The exact same dresses Lillian held in the above photo on four girls in Malawi.(Photo: Little Dresses for Africa)


For the last eight years, Weber has been quietly sewing the tiny dresses by hand and adding them to a batch made by other local senior citizens for Little Dresses for Africa, a Christian non-profit that delivers the frocks to little girls in African nations, often via missions. After a local news station ran a story on Weber in August, her celebrity status snowballed as she began to get national media coverage.


"I didn't even know about her until then. She never put her name on her dresses. She was just sewing and sending them through," says Rachel O'Neill, who founded Little Dresses for Africa in 2008."Her dresses are all really unique in their own way, with a little embroidery or a pocket or something special. They're always perfect. She's very exact. You'd never know they're made by a woman of her age."

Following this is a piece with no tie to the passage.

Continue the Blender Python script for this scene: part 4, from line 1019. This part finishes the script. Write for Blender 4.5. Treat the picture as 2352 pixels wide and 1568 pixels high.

O'Neill distributed Weber's dresses, along with dresses made by other volunteers, during a mission to Malawi in September. (Photo: Little Dresses for Africa)

Weber says she especially takes pride in adding that little something she adds to each dress to ensure that each piece is different. That newfound fame, however, hasn't fazed her. "I appreciate it, but it doesn't matter," she says. "I'm 99 and I'm doing pretty well and I'm content."


While family, friends, and neighbors have been providing her with material for years, perfect strangers are now pitching in. Weber gets packages from as far away as Hawaii from those who want to make sure she has everything she needs to keep making those dresses. And she's also helped funnel the generosity of others into Little Dresses for Africa's much-needed Lillian Weber Shipping Fund.


"Our biggest challenge is shipping. A lot of people like to sew but we also need to ship what they sew. Our job isn't complete until we get the dresses on the backs of the children," says O'Neill, whose organization has delivered a staggering 3 million dresses so far with the help of seamstresses from all 50 states and 30 other countries.


That number will keep going up if Weber has her way. She hopes to make her 1000th dress for the charity by the time she turns 100 next May. And though she says she could make three dress a day, there are other things she wants to do with her time too. (This week, it was making a batch of homemade apple sauce from a pile of fresh apples.) As for whether these kinds of projects help keep her mind sharp, "I think so," says Weber. "I feel I'm going to live forever. I'm going to make a lot of dresses yet. I'm not giving up."